**Source material**
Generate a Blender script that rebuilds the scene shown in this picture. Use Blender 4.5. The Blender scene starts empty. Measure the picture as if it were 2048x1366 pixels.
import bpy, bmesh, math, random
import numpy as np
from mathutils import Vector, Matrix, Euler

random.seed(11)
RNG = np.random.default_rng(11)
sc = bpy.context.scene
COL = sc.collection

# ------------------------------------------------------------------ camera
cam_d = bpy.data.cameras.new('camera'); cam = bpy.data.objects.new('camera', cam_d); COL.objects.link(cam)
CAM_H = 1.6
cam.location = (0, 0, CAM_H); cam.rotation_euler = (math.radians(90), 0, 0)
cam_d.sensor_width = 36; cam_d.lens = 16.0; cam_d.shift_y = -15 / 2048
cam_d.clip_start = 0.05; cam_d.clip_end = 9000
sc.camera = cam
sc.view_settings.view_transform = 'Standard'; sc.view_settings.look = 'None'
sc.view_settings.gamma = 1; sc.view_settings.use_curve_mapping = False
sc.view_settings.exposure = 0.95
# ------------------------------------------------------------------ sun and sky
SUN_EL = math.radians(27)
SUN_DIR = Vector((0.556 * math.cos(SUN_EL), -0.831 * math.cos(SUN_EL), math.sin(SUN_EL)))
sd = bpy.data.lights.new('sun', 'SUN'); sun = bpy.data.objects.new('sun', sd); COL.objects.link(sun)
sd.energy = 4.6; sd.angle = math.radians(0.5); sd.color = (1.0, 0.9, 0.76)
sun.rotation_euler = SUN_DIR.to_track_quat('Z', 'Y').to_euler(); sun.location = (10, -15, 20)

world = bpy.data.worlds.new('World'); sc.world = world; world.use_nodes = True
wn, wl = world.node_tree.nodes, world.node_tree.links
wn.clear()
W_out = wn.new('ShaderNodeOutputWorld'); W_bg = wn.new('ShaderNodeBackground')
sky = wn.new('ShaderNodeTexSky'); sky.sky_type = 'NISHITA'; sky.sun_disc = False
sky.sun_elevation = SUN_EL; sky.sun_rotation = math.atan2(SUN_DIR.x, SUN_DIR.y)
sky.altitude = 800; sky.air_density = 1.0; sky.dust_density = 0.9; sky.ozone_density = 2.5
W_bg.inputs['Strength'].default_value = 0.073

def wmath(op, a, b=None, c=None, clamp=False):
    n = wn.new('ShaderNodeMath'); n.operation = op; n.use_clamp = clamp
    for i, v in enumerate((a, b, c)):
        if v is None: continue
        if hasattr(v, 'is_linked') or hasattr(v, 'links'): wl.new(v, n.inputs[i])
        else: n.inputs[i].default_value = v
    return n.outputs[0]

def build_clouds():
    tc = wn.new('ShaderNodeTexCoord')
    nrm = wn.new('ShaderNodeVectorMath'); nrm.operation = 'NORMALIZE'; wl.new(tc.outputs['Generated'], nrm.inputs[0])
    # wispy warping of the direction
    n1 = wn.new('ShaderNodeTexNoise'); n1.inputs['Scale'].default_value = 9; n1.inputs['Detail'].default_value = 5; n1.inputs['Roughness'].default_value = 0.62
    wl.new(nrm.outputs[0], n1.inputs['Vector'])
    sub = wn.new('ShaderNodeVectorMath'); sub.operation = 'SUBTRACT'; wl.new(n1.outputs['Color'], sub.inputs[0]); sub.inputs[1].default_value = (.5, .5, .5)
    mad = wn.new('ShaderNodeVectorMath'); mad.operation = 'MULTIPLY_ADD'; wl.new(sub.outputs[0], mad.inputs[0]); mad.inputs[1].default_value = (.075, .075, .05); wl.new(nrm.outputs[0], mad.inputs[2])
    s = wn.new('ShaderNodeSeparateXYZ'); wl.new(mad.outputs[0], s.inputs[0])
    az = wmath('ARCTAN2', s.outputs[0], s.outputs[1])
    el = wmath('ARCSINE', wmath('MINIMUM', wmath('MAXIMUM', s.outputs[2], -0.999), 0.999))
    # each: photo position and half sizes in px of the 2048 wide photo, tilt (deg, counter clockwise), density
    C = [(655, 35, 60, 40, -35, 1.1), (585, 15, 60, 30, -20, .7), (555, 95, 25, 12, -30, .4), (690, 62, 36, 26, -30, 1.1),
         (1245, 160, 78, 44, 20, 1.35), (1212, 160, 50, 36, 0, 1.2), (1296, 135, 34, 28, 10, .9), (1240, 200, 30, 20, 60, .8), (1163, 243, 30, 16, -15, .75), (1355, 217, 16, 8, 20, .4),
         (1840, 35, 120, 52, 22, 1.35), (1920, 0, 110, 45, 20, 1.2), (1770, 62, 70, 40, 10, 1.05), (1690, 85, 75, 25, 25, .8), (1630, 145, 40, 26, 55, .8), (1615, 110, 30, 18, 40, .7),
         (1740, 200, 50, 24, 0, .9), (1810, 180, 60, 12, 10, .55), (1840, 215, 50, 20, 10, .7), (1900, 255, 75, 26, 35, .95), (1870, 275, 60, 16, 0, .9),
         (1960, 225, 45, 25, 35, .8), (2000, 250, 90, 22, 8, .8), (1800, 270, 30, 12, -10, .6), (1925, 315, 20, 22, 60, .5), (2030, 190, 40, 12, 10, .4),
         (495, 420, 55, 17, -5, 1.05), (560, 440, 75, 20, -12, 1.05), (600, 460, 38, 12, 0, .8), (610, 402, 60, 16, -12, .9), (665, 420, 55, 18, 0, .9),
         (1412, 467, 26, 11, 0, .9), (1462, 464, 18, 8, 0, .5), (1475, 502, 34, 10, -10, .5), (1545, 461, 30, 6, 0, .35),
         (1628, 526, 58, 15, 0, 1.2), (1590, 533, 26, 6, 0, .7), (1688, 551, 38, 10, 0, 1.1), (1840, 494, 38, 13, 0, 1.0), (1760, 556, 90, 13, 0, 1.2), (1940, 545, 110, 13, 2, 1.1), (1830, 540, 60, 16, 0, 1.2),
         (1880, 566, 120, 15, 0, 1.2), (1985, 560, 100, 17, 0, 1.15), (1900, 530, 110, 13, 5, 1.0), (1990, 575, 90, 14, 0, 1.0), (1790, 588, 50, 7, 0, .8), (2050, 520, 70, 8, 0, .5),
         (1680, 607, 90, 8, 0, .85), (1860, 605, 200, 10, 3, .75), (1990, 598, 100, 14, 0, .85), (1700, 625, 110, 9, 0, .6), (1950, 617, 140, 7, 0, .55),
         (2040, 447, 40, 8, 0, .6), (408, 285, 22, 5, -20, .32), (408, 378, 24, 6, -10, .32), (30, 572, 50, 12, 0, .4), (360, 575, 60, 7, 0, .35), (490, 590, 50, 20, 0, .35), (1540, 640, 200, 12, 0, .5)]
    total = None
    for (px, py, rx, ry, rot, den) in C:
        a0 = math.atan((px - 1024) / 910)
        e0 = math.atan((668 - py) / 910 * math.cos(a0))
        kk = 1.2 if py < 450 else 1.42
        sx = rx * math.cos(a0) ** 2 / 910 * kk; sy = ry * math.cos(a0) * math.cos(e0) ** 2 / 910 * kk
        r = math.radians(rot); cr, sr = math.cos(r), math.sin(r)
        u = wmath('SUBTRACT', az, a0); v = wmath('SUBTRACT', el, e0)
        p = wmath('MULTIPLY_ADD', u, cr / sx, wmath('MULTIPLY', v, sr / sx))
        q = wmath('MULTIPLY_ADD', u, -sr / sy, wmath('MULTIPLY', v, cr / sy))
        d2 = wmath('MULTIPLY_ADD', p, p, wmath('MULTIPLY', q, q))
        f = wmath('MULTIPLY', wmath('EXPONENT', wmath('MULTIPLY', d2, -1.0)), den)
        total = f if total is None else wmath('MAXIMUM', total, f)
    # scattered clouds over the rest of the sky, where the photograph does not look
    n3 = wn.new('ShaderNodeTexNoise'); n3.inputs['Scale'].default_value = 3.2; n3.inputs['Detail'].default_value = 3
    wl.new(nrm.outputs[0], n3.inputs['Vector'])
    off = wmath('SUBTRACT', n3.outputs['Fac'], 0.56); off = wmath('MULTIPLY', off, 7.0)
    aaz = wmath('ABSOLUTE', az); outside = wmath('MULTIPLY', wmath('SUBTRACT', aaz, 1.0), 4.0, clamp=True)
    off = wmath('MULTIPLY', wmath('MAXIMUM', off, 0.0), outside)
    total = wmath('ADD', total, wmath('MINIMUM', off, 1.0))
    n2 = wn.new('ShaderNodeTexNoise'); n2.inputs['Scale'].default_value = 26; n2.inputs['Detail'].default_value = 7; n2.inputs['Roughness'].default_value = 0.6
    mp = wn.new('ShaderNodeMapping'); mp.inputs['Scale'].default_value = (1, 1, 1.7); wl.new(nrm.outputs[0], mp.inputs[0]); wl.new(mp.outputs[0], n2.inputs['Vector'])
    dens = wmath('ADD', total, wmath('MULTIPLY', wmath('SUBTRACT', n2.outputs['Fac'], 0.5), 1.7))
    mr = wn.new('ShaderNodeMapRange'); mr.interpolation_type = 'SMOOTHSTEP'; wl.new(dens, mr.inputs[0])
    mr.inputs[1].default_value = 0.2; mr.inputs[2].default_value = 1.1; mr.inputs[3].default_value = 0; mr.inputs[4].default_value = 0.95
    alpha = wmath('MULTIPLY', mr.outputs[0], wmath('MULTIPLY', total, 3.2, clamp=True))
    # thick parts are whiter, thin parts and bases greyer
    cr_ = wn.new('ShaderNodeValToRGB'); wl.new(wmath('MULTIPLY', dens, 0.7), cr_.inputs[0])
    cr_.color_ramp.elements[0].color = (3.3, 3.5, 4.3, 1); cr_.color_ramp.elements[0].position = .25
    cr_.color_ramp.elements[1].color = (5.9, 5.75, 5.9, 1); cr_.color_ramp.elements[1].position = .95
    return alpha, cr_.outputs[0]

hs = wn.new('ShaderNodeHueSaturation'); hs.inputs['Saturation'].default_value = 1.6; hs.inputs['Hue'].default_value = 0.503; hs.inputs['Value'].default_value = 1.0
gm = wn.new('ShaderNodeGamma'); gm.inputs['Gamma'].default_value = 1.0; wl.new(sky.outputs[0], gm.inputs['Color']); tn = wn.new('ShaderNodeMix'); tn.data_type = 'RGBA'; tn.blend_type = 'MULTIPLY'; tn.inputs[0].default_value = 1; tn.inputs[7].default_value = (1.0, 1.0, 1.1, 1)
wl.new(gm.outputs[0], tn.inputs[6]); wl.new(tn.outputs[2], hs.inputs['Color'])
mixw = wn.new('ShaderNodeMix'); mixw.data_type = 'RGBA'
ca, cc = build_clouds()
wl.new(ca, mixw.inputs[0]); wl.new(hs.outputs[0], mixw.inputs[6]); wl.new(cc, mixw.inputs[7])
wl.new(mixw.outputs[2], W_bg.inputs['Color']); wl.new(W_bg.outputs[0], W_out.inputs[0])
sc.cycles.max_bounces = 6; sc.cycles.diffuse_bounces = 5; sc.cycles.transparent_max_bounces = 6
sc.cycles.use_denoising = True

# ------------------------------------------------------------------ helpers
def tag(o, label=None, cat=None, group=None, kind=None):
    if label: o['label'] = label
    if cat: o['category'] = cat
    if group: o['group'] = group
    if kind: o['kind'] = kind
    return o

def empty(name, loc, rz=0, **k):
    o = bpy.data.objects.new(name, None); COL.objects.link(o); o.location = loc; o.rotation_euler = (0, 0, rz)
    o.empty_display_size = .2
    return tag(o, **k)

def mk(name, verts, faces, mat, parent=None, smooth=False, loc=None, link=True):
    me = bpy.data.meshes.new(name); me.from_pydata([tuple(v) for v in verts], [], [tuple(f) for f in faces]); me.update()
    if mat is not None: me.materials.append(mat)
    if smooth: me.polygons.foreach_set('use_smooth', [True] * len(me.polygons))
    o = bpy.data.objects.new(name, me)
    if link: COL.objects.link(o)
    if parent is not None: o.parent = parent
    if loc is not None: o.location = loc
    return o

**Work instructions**
Take the lines above from the first through the one containing "COL = sc.collection" and reproduce them exactly; include nothing else.

**Result of the exercise**
Generate a Blender script that rebuilds the scene shown in this picture. Use Blender 4.5. The Blender scene starts empty. Measure the picture as if it were 2048x1366 pixels.
import bpy, bmesh, math, random
import numpy as np
from mathutils import Vector, Matrix, Euler

random.seed(11)
RNG = np.random.default_rng(11)
sc = bpy.context.scene
COL = sc.collection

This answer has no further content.